Room after room there were human corpses – some dead by violence (they tried to disable the AI or escape) or suicide (driven to it by guilt or despair). Eventually all the humans died, save of escapee who managed to jump the outer fence in a blizzard (and who died of exposure soon after). Fun!

Several staffers left suicide notes or journals that made clear what had happened. These were chilling on reading but absolute dynamite in play.

You see, I ran the scenario for my friends. When they got into the base, I had typed up the various journals and notes and gave them out as they were discovered. One player tended to read them aloud for the rest until he just summarized “suicide note to wife who he assumes died when bombshell dropped” or “journal pages of engineer who blames himself”. They were all unsettled. Horrified. this wasn’t a dungeon, it was a tomb fir the human race.
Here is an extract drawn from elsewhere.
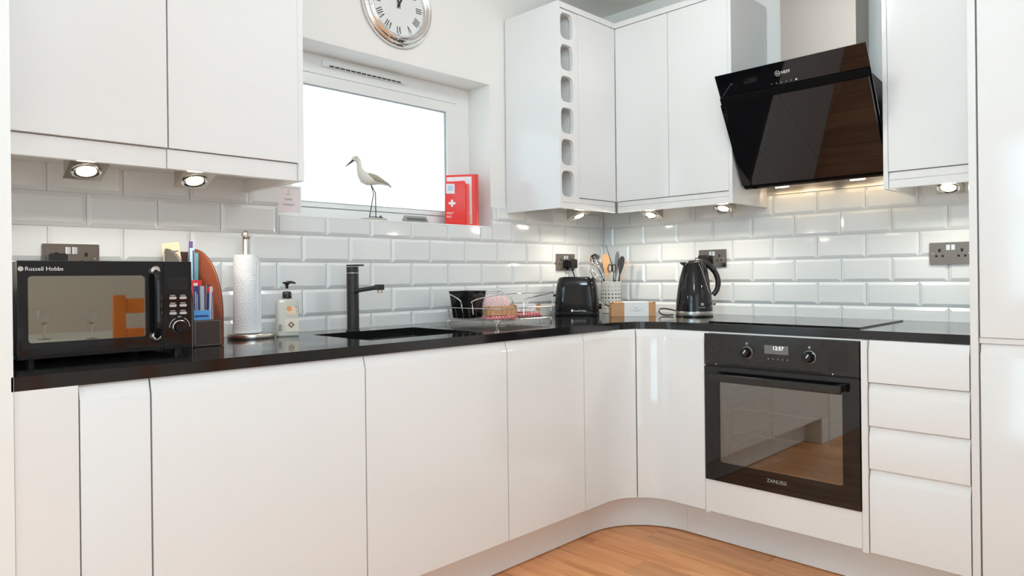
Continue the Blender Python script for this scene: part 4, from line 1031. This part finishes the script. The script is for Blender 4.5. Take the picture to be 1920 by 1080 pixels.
# ------------------------------------------------------------------ window sill things
# carved wading bird: built in the x-z plane, thickness in y
t = thing('bird_figurine', 'white carved wooden wading bird on wire legs, on the window sill', 'figurine', (-1.500, .045, WZ0 + .001))
by = .045
def bp(u, v): p = at(u, v, y=by); return (p.x + 1.500, p.z - WZ0 - .001)
def px_r(r): return r / 1305.1 * 2.95
spine = [((660.5, 300), 2.5, 2), ((664, 297.5), 5.0, 4), ((668, 297), 5.8, 4.6), ((671.5, 301), 5.2, 4), ((673, 308), 4.4, 3.6), ((674, 316), 5.4, 4), ((677, 325), 8.5, 6), ((683, 333), 11.5, 9), ((691, 336.5), 11.2, 11),
         ((700, 337.5), 9.5, 11), ((709, 339), 7.2, 9), ((717, 341.5), 4.8, 6), ((725, 345.5), 2.8, 3.5), ((732, 349), 1.2, 1.6)]
P2 = [Vector(bp(*s[0])) for s in spine]; rings = []
for i, s in enumerate(spine):
    tt = (P2[min(i + 1, len(P2) - 1)] - P2[max(i - 1, 0)]).normalized(); nn2 = Vector((-tt.y, tt.x)); a_, b_ = px_r(s[1]), px_r(s[2])
    rings.append([(P2[i].x + nn2.x * a_ * math.cos(q), b_ * math.sin(q), P2[i].y + nn2.y * a_ * math.cos(q)) for q in [2 * PI * k / 20 for k in range(20)]])
body = MB().loft(rings).build('body', BIRDW, t, smooth=80)
q0, q1 = bp(663, 300), bp(647.5, 312.5)
MB().tube([(q0[0], 0, q0[1]), ((q0[0] + q1[0]) / 2, 0, (q0[1] + q1[1]) / 2), (q1[0], 0, q1[1])], [.0055, .0035, .0012], 8).build('bill', DARKW, t)
for s_ in (-1, 1):
    wl = [(686, 325), (692, 325.5), (700, 328), (709, 333), (718, 339), (727, 344.5), (731, 347), (724, 346), (714, 344), (703, 343), (694, 340), (688, 333)]
    W = [Vector(bp(*q)) for q in wl]; c = sum(W, Vector((0, 0))) / len(W)
    yo = lambda f: s_ * (px_r(10.2) * f)
    MB().loft([[(p_.x, yo(.80 - .55 * max(0, (p_.x - W[0].x)) / .10), p_.y) for p_ in W], [(c.x + (p_.x - c.x) * .8, yo(1.22 - .55 * max(0, (p_.x - W[0].x)) / .10), c.y + (p_.y - c.y) * .8) for p_ in W], [(c.x + (p_.x - c.x) * .3, yo(1.34 - .55 * max(0, (p_.x - W[0].x)) / .10), c.y + (p_.y - c.y) * .3) for p_ in W]]).build('wing', BIRDG, t, smooth=60)
tq = [bp(*k) for k in ((724, 344.5), (733, 350.5))]
MB().tube([(tq[0][0], 0, tq[0][1]), (tq[1][0], 0, tq[1][1])], [.0042, .0028], 8).build('tail_tip', DARKW, t)
q = bp(665, 296.5)
for s_ in (-1, 1): MB().lathe([(0, -.003), (.003, 0), (0, .003)], 10, (q[0], s_ * px_r(4.4), q[1])).build('eye', DARKW, t)
for pts, yy in ((((692.5, 346), (698, 363), (690, 408)), -.010), (((697, 344), (706.5, 361), (707.5, 408)), .010)):
    Q = [bp(*q) for q in pts]; MB().tube([(Q[0][0], yy, Q[0][1]), (Q[1][0], yy, Q[1][1]), (Q[2][0], yy, .008)], .0021, 7).build('leg', DARKW, t)
MB().tube([(-.012, 0, .016), (.055, .0, .014)], .0018, 6).build('base_wire', DARKW, t)
rings = []
for k, (x, hw, hh) in enumerate(((-.066, .004, .003), (-.045, .022, .008), (-.01, .030, .011), (.03, .028, .012), (.062, .020, .011), (.066, .014, .008))):
    rings.append([(x, -hw, 0), (x, hw, 0), (x, hw * .9, hh * .8), (x, 0, hh), (x, -hw * .9, hh * .8)])
MB().loft(rings).build('driftwood_base', DRIFT, t)
MB().lathe([(0, .010), (.004, .014), (.004, .022), (0, .025)], 10, (.052, .012, 0)).build('pebble', DARKW, t)

t = thing('sill_plaque', 'small grey triangular plaque with raised lettering on the sill', 'plaque', (-1.281, .040, WZ0 + .001))
MB().prism([(-.018, 0), (.018, 0), (0, .030)], -.061, .061, 'x').build('block', mat('pewter', (.36, .35, .33), .45, metal=.3, noise=(160, .35)), t, bevel=.001)
mb = MB()
rs = random.Random(3)
x = -.052
while x < .050:
    wv = rs.uniform(.003, .006); mb.at(Matrix.Translation((x, -.0095, .014)) @ Matrix.Rotation(math.radians(-31), 4, 'X')).box(0, wv, -.0008, 0, -.007, .007); x += wv + .0025
mb.build('raised_print', mat('dark_pewter', (.10, .10, .10), .5, noise=(60, .2)), t)

# first aid pouch: standing on the sill, facing out to the left
t = thing('first_aid_pouch', 'red first aid pouch with white cross on the sill', 'first aid kit', (-1.030, .060, WZ0 + .001), math.radians(-41))
MB().loft([[(x, y, z) for x, y in rrect(-.052 - e, .048 + e, -.012 + c, .012 - c, .006, 4)] for e, c, z in ((-.003, .003, 0), (0, 0, .006), (.0, -.001, .10), (-.001, .001, .190), (-.006, .004, .203))]).build('pouch', RED, t, smooth=50)
MB().tube([(-.048, -.001, .199), (.040, -.001, .205)], .0028, 6).build('zip_top', REDD, t)
MB().loft([[(x, y, z) for x, y in rrect(.044, .060, -.009, .011, .004, 3)] for z in (.002, .192)]).build('zip_side', REDD, t, smooth=50)
cx_, cz_ = -.019, .102; a_, b_ = .0050, .0160
MB().prism([(cx_ - a_, cz_ - b_), (cx_ + a_, cz_ - b_), (cx_ + a_, cz_ - a_), (cx_ + b_, cz_ - a_), (cx_ + b_, cz_ + a_), (cx_ + a_, cz_ + a_), (cx_ + a_, cz_ + b_), (cx_ - a_, cz_ + b_), (cx_ - a_, cz_ + a_), (cx_ - b_, cz_ + a_), (cx_ - b_, cz_ - a_), (cx_ - a_, cz_ - a_)], -.0142, -.0130, 'y').build('white_cross', WHITEP, t)
MB().box(-.046, -.006, -.0140, -.0128, .146, .192).build('label', PAPER, t)
MB().box(-.037, -.016, -.0146, -.0140, .160, .182).build('label_print', CM['lblue'], t)
text('lettering', 'FIRST', .0135, WHITEP, face_y(-.044, -.0140, .052), t)
text('lettering', 'AID', .0135, WHITEP, face_y(-.044, -.0140, .036), t)
# red ring binder behind it
t = thing('ring_binder', 'tall red ring binder behind the first aid pouch', 'binder', (-.985, .095, WZ0 + .001), math.radians(124))
MB().box(-.085, .055, -.023, -.020, 0, .240).build('back_cover', REDD, t, bevel=.001)
MB().box(-.085, .055, .020, .023, 0, .240).build('front_cover', REDD, t, bevel=.001)
MB().box(-.070, .050, .0230, .0238, .008, .230).build('cover_sheet', PAPER, t)
MB().loft([[(x, y, z) for x, y in ((-.085, -.023), (-.093, -.017), (-.096, 0), (-.093, .017), (-.085, .023), (-.083, .019), (-.090, 0), (-.083, -.019))] for z in (0, .240)]).build('spine', REDD, t, smooth=60)
MB().box(-.076, .050, -.014, .014, .004, .226).build('pages', PAPER, t)
MB().box(-.068, -.044, .0238, .0244, .010, .050).build('sticker', CM['cream'], t)

# notice in a frame at the left end of the sill
t = thing('framed_notice', 'small white framed notice at the left end of the window sill', 'notice', (-1.885, .012, WZ0 + .001))
MB().prism([(-.050, 0), (.050, 0), (.050, .108), (-.050, .108)], -.004, .004, 'y', holes=[[(-.042, .008), (.042, .008), (.042, .100), (-.042, .100)]]).build('frame', UPVC, t, bevel=.001)
MB().box(-.042, .042, -.001, .002, .008, .100).build('card', mat('pale_pink_card', (.82, .74, .75), .6, noise=(20, .02)), t)
mb = MB()
for z, w_ in ((.088, .003), (.083, .003), (.075, .010), (.058, .016), (.054, .015), (.038, .024), (.034, .020)): mb.box(-w_, w_, -.0016, -.001, z, z + .002)
mb.build('printed_lines', GREYP, t)

# ------------------------------------------------------------------ wall clock
CXk, CZk, CR = -1.394, 2.240, .176
t = thing('wall_clock', 'round chrome wall clock with Roman numerals above the window', 'clock', (CXk, 0.005, CZk))
RM = Matrix.Rotation(PI / 2, 4, 'X')   # local z -> -y
MB().at(RM).lathe([(.170, 0), (CR, .004), (CR, .014), (.170, .024), (.163, .026), (.161, .022), (.156, .030), (.150, .034), (.144, .031), (.142, .025), (.136, .028), (.131, .026), (.129, .016)], 72, cap0=True, cap1=False).build('rim', CHROME, t, smooth=60)
MB().at(RM).lathe([(.131, .014), (.131, .0155)], 64).build('face', mat('clock_face', (.78, .80, .79), .5, noise=(5, .01)), t)
def stroke(mb, a, r0, r1, off, w_):
    """radial stroke at clock angle a (deg, clockwise from 12), sideways offset and width"""
    an = math.radians(a); d = Vector((math.sin(an), math.cos(an))); s_ = Vector((d.y, -d.x))
    (o0, o1) = off if isinstance(off, tuple) else (off, off)
    P = [d * r0 + s_ * (o0 - w_ / 2), d * r0 + s_ * (o0 + w_ / 2), d * r1 + s_ * (o1 + w_ / 2), d * r1 + s_ * (o1 - w_ / 2)]
    mb.prism([(p.x, p.y) for p in P], -.0165, -.0157, 'y')
NUM = ['XII', 'I', 'II', 'III', 'IIII', 'V', 'VI', 'VII', 'VIII', 'IX', 'X', 'XI']
for h_, s in enumerate(NUM):
    mb = MB(); wd = {'I': .0085, 'V': .015, 'X': .015}; tot = sum(wd[c] for c in s); x = -tot / 2
    for c in s:
        cx = x + wd[c] / 2
        if c == 'I': stroke(mb, h_ * 30, .090, .119, cx, .0036)
        elif c == 'V': stroke(mb, h_ * 30, .090, .119, (cx + .000, cx - .0055), .0036); stroke(mb, h_ * 30, .090, .119, (cx + .000, cx + .0055), .0014)
        else: stroke(mb, h_ * 30, .090, .119, (cx + .0055, cx - .0055), .0036); stroke(mb, h_ * 30, .090, .119, (cx - .0055, cx + .0055), .0014)
        x += wd[c]
    mb.build('numeral', BLACKP, t)
mb = MB()
for k in range(60): stroke(mb, k * 6, .1225 if k % 5 else .121, .1255, 0, .0012 if k % 5 else .0036)
mb.build('minute_track', BLACKP, t)
def hand(a, L, w_, y0, name):
    an = math.radians(a); d = Vector((math.sin(an), math.cos(an))); s_ = Vector((d.y, -d.x))
    P = [-d * .016 - s_ * w_ * .5, -d * .016 + s_ * w_ * .5, d * L * .25 + s_ * w_, d * L * .8 + s_ * w_ * .5, d * L, d * L * .8 - s_ * w_ * .5, d * L * .25 - s_ * w_]
    MB().prism([(p.x, p.y) for p in P], y0 - .001, y0, 'y').build(name, BLACKP, t)
hand(28.5, .070, .0045, -.018, 'hour_hand'); hand(342, .105, .0038, -.020, 'minute_hand')
MB().at(RM).lathe([(.0065, .0165), (.0065, .022), (0, .023)], 16).build('hub', BLACKP, t)

# ------------------------------------------------------------------ the dining end of the room (seen in reflections), and the added fill globes
t = thing('dining_table', 'dining table with a white cloth, seen reflected in the microwave door', 'table', (-1.75, -3.45, 0))
MB().box(-.65, .65, -.42, .42, .735, .755).build('table_top', CLOTH, t, bevel=.004)
for x in (-.58, .58):
    for y in (-.35, .35): MB().box(x - .03, x + .03, y - .03, y + .03, 0, .735).build('leg', ORANGEW, t, bevel=.004)
t = thing('dining_chair', 'orange wooden dining chair, seen reflected in the microwave door', 'chair', (-1.70, -2.93, 0), math.radians(6))
MB().box(-.20, .20, -.20, .18, .43, .46).build('seat', ORANGEW, t, bevel=.006)
for x in (-.19, .19):
    MB().box(x - .032, x + .032, .165, .205, 0, 1.02).build('back_post', ORANGEW, t, bevel=.006)
    MB().box(x - .018, x + .018, -.20, -.165, 0, .43).build('leg', ORANGEW, t, bevel=.004)
for z in (.97, .80): MB().box(-.17, .17, .178, .198, z - .055, z + .03).build('back_rail', ORANGEW, t, bevel=.005)
for lab, x, y in (('wine glass on the dining table nearest the chair, seen reflected', -1.95, -3.15), ('wine glass on the dining table further from the chair, seen reflected', -2.15, -3.35)):
    t = thing('wine_glass', lab, 'glass', (x, y, .755), group='glasses on the dining table')
    MB().lathe([(.034, 0), (.034, .002), (.004, .006), (.0035, .085), (.02, .10), (.036, .13), (.034, .175), (.0325, .175), (.034, .13), (.018, .103), (.0, .098)], 28, cap1=False).build('glass', GLASSM, t)
for nm, lab, P_, r_, em in (('fill_globe', 'large glowing white globe added as fill light, unseen above the camera', FILLG, .185, FILLG_L),
                            ('fill_globe_small', 'small glowing white globe added as fill light by the corner cabinet, unseen above the frame', FILLG2, .11, FILLG2_L)):
    t = thing('added_fill_globe', lab, 'lamp', P_, group='added fill-light globes')  # unseen globes with flex and rose, added only for fill light
    MB().lathe([(r_ * math.sin(PI * k / 20), -r_ * math.cos(PI * k / 20)) for k in range(21)], 40).build('fill_globe_body', mat(nm, (.9, .9, .88), .5, noise=(4, .01), emit=em), t, smooth=80)
    if ZC - P_[2] > r_ + .02: MB().lathe([(.004, r_ - .01), (.004, ZC - P_[2])], 10).build('flex', BLACK, t)
    MB().lathe([(.05, ZC - P_[2] - .03), (.05, ZC - P_[2] - .002)], 24).build('ceiling_rose', UPVC, t)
When they finally breached the AI security they had an impassioned debate – what is justice for the AU? Do we “kill” it because of what it did? Is it truly responsible for the war? Can we bring some justice here?

Great gaming.. in large part because of the letters found and the way they made visible the people who had died, their hopes, pride, terror, and guilt. I know this isn’t a work of traditional fiction, but it was truly one the most formative piece of writing I ever encountered.

One thought on “Book-tober 3: Damocles

  1. saminabinet says:

    That sounds brilliant! i had never heard of either the game or the scenario.